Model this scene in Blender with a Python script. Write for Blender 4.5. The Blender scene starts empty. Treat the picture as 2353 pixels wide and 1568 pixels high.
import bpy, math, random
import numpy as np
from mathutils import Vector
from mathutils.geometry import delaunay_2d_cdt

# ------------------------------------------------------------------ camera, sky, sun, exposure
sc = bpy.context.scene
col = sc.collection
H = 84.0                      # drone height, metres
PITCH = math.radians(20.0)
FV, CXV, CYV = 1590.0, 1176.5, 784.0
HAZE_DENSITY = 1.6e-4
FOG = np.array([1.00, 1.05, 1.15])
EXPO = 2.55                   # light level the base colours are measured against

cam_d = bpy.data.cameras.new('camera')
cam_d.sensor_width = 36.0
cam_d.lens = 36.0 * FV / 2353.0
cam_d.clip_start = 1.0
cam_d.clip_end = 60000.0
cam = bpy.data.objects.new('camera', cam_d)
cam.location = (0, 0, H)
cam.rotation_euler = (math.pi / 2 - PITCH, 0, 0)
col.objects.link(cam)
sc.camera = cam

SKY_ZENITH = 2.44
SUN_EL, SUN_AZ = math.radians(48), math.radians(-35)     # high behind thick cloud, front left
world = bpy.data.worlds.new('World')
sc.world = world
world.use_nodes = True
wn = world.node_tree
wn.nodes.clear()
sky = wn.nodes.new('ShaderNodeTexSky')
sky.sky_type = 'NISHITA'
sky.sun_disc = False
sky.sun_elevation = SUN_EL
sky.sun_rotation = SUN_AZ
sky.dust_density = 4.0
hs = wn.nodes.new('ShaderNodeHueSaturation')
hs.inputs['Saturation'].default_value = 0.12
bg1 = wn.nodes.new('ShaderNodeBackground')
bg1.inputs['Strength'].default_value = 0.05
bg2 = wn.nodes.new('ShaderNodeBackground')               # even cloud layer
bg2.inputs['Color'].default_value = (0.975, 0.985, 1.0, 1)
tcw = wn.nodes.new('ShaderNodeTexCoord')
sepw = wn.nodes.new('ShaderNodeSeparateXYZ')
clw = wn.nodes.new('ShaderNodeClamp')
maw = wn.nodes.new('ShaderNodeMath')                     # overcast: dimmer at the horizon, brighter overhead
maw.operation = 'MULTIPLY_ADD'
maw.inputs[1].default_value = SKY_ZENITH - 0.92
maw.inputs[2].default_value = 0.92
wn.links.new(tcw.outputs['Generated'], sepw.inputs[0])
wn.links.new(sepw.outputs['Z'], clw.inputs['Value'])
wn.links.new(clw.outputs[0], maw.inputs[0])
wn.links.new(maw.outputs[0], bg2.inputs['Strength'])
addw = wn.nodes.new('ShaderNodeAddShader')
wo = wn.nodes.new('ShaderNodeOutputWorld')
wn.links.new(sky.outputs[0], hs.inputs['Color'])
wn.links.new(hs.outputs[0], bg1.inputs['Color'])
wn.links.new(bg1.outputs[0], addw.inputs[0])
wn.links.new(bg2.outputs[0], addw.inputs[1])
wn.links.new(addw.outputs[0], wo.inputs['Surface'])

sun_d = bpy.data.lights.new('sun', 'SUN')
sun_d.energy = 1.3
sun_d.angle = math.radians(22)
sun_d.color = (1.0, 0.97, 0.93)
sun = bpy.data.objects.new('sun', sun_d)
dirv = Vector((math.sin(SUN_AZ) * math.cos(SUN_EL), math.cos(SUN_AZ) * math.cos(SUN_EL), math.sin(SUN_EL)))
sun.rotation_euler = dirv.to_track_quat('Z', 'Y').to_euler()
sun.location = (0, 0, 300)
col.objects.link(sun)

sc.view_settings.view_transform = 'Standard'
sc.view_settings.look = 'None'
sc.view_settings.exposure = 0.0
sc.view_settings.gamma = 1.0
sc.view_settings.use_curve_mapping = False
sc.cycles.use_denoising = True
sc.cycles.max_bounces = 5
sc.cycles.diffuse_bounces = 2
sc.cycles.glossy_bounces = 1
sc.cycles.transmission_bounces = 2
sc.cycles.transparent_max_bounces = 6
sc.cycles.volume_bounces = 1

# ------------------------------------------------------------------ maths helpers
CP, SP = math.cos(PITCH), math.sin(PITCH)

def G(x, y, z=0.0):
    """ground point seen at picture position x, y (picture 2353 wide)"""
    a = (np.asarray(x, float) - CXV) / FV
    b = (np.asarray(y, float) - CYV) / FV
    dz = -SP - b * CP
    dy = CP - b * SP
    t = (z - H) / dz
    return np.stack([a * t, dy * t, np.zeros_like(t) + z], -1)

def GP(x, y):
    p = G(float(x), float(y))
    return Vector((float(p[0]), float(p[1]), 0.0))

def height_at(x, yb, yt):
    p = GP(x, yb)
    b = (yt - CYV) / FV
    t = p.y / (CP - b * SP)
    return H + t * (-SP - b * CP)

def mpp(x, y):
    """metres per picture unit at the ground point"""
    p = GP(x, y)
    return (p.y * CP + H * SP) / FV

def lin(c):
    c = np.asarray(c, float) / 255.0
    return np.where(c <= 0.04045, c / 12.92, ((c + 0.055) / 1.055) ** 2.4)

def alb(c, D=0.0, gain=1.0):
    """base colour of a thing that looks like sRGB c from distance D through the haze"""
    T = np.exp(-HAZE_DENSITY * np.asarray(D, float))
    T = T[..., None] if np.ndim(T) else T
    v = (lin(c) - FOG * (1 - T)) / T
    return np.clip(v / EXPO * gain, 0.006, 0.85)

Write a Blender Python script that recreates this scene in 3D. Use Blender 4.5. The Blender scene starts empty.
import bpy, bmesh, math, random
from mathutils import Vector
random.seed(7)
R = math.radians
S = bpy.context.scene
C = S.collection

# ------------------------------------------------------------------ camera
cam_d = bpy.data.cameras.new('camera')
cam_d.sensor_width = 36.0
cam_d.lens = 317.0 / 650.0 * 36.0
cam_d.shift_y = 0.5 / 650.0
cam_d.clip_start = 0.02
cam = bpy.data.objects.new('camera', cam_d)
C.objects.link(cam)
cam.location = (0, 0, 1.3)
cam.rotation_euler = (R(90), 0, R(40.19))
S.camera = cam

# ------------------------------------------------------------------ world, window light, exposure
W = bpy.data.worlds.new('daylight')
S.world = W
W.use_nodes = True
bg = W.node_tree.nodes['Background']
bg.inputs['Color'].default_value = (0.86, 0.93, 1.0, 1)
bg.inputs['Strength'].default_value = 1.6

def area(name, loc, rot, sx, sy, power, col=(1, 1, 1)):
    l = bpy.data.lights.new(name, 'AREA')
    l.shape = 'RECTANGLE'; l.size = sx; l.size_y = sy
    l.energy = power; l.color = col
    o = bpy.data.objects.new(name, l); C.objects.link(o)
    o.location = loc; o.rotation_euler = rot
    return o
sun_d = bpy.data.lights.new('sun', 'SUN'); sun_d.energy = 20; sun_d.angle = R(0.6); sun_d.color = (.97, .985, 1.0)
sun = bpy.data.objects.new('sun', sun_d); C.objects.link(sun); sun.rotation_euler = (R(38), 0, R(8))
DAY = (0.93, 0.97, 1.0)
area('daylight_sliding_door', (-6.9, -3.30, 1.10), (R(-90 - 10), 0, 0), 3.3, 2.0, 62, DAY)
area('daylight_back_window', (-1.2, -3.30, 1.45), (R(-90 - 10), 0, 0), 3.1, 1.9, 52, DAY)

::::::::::

PROBLEM TO SOLVE
Using the entries above, return each line in which the word "high" occurs.

RESULT OF THIS EXERCISE
Model this scene in Blender with a Python script. Write for Blender 4.5. The Blender scene starts empty. Treat the picture as 2353 pixels wide and 1568 pixels high.
SUN_EL, SUN_AZ = math.radians(48), math.radians(-35)     # high behind thick cloud, front left